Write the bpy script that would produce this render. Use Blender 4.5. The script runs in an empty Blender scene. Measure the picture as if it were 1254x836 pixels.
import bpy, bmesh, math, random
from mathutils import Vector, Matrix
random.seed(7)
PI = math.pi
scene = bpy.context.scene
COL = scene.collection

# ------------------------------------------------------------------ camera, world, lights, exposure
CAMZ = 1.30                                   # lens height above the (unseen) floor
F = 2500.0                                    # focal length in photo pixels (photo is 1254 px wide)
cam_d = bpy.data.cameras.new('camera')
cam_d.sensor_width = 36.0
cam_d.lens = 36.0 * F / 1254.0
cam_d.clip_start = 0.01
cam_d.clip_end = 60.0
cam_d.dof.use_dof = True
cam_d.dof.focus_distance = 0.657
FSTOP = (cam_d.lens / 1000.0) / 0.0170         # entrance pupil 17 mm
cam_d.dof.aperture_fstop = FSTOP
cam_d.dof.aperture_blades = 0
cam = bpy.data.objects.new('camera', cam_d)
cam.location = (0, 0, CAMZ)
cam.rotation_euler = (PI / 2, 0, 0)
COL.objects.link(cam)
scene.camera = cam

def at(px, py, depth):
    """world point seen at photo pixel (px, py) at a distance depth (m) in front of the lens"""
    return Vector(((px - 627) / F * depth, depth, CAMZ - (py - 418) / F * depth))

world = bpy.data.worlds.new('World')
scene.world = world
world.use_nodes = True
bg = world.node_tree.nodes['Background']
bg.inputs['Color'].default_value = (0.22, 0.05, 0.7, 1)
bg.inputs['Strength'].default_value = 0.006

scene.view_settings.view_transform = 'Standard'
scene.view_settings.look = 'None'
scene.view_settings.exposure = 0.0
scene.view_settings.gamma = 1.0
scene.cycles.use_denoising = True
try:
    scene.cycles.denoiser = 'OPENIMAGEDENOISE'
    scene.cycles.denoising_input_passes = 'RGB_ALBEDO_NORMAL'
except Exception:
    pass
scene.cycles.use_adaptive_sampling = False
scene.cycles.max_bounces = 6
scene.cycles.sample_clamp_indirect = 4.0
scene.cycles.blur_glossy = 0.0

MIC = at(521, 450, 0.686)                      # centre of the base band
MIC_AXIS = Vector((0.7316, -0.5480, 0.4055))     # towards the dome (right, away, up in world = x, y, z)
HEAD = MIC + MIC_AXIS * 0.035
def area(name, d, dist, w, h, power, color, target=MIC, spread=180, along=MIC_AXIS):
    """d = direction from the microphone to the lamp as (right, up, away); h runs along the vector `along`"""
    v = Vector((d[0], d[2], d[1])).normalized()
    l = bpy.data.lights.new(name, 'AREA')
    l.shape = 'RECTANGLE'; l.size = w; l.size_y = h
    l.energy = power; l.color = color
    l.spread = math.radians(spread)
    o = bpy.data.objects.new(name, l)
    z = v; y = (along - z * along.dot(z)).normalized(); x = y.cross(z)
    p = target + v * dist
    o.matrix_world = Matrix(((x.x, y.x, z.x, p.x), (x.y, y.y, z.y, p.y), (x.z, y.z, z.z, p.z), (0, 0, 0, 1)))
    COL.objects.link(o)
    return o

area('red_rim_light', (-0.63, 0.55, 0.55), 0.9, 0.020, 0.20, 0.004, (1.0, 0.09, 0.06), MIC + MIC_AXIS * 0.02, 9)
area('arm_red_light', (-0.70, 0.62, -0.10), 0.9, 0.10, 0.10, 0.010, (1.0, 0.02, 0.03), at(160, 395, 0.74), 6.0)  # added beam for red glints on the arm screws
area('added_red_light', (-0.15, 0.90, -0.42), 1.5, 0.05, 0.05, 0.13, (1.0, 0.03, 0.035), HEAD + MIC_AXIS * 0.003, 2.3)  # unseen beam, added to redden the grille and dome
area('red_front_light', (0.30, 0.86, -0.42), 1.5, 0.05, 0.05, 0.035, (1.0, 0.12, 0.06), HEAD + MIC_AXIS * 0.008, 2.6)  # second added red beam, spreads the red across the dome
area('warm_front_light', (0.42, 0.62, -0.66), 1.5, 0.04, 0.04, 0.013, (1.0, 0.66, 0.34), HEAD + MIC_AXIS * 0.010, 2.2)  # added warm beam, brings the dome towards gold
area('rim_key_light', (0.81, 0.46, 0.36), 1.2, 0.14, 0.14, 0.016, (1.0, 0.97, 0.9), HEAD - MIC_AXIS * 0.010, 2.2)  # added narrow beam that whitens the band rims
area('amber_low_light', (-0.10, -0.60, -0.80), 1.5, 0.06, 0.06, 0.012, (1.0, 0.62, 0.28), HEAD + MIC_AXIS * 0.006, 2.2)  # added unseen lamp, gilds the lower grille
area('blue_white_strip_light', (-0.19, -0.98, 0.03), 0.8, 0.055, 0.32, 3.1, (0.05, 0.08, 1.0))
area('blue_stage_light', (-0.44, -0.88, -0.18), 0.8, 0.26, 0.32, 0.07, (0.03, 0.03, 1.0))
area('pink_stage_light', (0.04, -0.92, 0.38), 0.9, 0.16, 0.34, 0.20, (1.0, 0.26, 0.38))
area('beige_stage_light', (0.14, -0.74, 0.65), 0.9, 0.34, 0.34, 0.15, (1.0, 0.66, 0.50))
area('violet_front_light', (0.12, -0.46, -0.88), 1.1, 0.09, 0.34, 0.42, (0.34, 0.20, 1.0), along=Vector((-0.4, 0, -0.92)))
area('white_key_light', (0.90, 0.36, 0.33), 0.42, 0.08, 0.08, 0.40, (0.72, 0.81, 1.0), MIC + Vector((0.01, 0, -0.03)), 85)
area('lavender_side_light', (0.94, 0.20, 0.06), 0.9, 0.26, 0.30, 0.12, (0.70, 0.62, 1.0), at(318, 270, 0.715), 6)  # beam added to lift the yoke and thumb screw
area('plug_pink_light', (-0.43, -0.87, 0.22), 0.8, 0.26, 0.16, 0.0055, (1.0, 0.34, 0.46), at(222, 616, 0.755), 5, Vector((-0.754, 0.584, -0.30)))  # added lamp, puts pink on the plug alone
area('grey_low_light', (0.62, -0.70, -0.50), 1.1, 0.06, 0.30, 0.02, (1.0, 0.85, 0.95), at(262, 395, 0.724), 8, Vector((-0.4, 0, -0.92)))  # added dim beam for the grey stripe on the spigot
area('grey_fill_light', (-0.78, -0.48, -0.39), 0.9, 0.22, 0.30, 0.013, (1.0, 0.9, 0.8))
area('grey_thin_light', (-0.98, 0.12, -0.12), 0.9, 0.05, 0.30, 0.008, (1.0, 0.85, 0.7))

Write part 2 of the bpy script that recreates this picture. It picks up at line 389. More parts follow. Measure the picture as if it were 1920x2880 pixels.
________
= WHAT YOU SHOULD DO =
Type the whole listing again, unaltered.

= CORRECT RESULT =
Write the bpy script that would produce this render. Use Blender 4.5. The script runs in an empty Blender scene. Measure the picture as if it were 1254x836 pixels.
import bpy, bmesh, math, random
from mathutils import Vector, Matrix
random.seed(7)
PI = math.pi
scene = bpy.context.scene
COL = scene.collection

# ------------------------------------------------------------------ camera, world, lights, exposure
CAMZ = 1.30                                   # lens height above the (unseen) floor
F = 2500.0                                    # focal length in photo pixels (photo is 1254 px wide)
cam_d = bpy.data.cameras.new('camera')
cam_d.sensor_width = 36.0
cam_d.lens = 36.0 * F / 1254.0
cam_d.clip_start = 0.01
cam_d.clip_end = 60.0
cam_d.dof.use_dof = True
cam_d.dof.focus_distance = 0.657
FSTOP = (cam_d.lens / 1000.0) / 0.0170         # entrance pupil 17 mm
cam_d.dof.aperture_fstop = FSTOP
cam_d.dof.aperture_blades = 0
cam = bpy.data.objects.new('camera', cam_d)
cam.location = (0, 0, CAMZ)
cam.rotation_euler = (PI / 2, 0, 0)
COL.objects.link(cam)
scene.camera = cam

def at(px, py, depth):
    """world point seen at photo pixel (px, py) at a distance depth (m) in front of the lens"""
    return Vector(((px - 627) / F * depth, depth, CAMZ - (py - 418) / F * depth))

world = bpy.data.worlds.new('World')
scene.world = world
world.use_nodes = True
bg = world.node_tree.nodes['Background']
bg.inputs['Color'].default_value = (0.22, 0.05, 0.7, 1)
bg.inputs['Strength'].default_value = 0.006

scene.view_settings.view_transform = 'Standard'
scene.view_settings.look = 'None'
scene.view_settings.exposure = 0.0
scene.view_settings.gamma = 1.0
scene.cycles.use_denoising = True
try:
    scene.cycles.denoiser = 'OPENIMAGEDENOISE'
    scene.cycles.denoising_input_passes = 'RGB_ALBEDO_NORMAL'
except Exception:
    pass
scene.cycles.use_adaptive_sampling = False
scene.cycles.max_bounces = 6
scene.cycles.sample_clamp_indirect = 4.0
scene.cycles.blur_glossy = 0.0

MIC = at(521, 450, 0.686)                      # centre of the base band
MIC_AXIS = Vector((0.7316, -0.5480, 0.4055))     # towards the dome (right, away, up in world = x, y, z)
HEAD = MIC + MIC_AXIS * 0.035
def area(name, d, dist, w, h, power, color, target=MIC, spread=180, along=MIC_AXIS):
    """d = direction from the microphone to the lamp as (right, up, away); h runs along the vector `along`"""
    v = Vector((d[0], d[2], d[1])).normalized()
    l = bpy.data.lights.new(name, 'AREA')
    l.shape = 'RECTANGLE'; l.size = w; l.size_y = h
    l.energy = power; l.color = color
    l.spread = math.radians(spread)
    o = bpy.data.objects.new(name, l)
    z = v; y = (along - z * along.dot(z)).normalized(); x = y.cross(z)
    p = target + v * dist
    o.matrix_world = Matrix(((x.x, y.x, z.x, p.x), (x.y, y.y, z.y, p.y), (x.z, y.z, z.z, p.z), (0, 0, 0, 1)))
    COL.objects.link(o)
    return o

area('red_rim_light', (-0.63, 0.55, 0.55), 0.9, 0.020, 0.20, 0.004, (1.0, 0.09, 0.06), MIC + MIC_AXIS * 0.02, 9)
area('arm_red_light', (-0.70, 0.62, -0.10), 0.9, 0.10, 0.10, 0.010, (1.0, 0.02, 0.03), at(160, 395, 0.74), 6.0)  # added beam for red glints on the arm screws
area('added_red_light', (-0.15, 0.90, -0.42), 1.5, 0.05, 0.05, 0.13, (1.0, 0.03, 0.035), HEAD + MIC_AXIS * 0.003, 2.3)  # unseen beam, added to redden the grille and dome
area('red_front_light', (0.30, 0.86, -0.42), 1.5, 0.05, 0.05, 0.035, (1.0, 0.12, 0.06), HEAD + MIC_AXIS * 0.008, 2.6)  # second added red beam, spreads the red across the dome
area('warm_front_light', (0.42, 0.62, -0.66), 1.5, 0.04, 0.04, 0.013, (1.0, 0.66, 0.34), HEAD + MIC_AXIS * 0.010, 2.2)  # added warm beam, brings the dome towards gold
area('rim_key_light', (0.81, 0.46, 0.36), 1.2, 0.14, 0.14, 0.016, (1.0, 0.97, 0.9), HEAD - MIC_AXIS * 0.010, 2.2)  # added narrow beam that whitens the band rims
area('amber_low_light', (-0.10, -0.60, -0.80), 1.5, 0.06, 0.06, 0.012, (1.0, 0.62, 0.28), HEAD + MIC_AXIS * 0.006, 2.2)  # added unseen lamp, gilds the lower grille
area('blue_white_strip_light', (-0.19, -0.98, 0.03), 0.8, 0.055, 0.32, 3.1, (0.05, 0.08, 1.0))
area('blue_stage_light', (-0.44, -0.88, -0.18), 0.8, 0.26, 0.32, 0.07, (0.03, 0.03, 1.0))
area('pink_stage_light', (0.04, -0.92, 0.38), 0.9, 0.16, 0.34, 0.20, (1.0, 0.26, 0.38))
area('beige_stage_light', (0.14, -0.74, 0.65), 0.9, 0.34, 0.34, 0.15, (1.0, 0.66, 0.50))
area('violet_front_light', (0.12, -0.46, -0.88), 1.1, 0.09, 0.34, 0.42, (0.34, 0.20, 1.0), along=Vector((-0.4, 0, -0.92)))
area('white_key_light', (0.90, 0.36, 0.33), 0.42, 0.08, 0.08, 0.40, (0.72, 0.81, 1.0), MIC + Vector((0.01, 0, -0.03)), 85)
area('lavender_side_light', (0.94, 0.20, 0.06), 0.9, 0.26, 0.30, 0.12, (0.70, 0.62, 1.0), at(318, 270, 0.715), 6)  # beam added to lift the yoke and thumb screw
area('plug_pink_light', (-0.43, -0.87, 0.22), 0.8, 0.26, 0.16, 0.0055, (1.0, 0.34, 0.46), at(222, 616, 0.755), 5, Vector((-0.754, 0.584, -0.30)))  # added lamp, puts pink on the plug alone
area('grey_low_light', (0.62, -0.70, -0.50), 1.1, 0.06, 0.30, 0.02, (1.0, 0.85, 0.95), at(262, 395, 0.724), 8, Vector((-0.4, 0, -0.92)))  # added dim beam for the grey stripe on the spigot
area('grey_fill_light', (-0.78, -0.48, -0.39), 0.9, 0.22, 0.30, 0.013, (1.0, 0.9, 0.8))
area('grey_thin_light', (-0.98, 0.12, -0.12), 0.9, 0.05, 0.30, 0.008, (1.0, 0.85, 0.7))

Write part 2 of the bpy script that recreates this picture. It picks up at line 389. More parts follow. Measure the picture as if it were 1920x2880 pixels.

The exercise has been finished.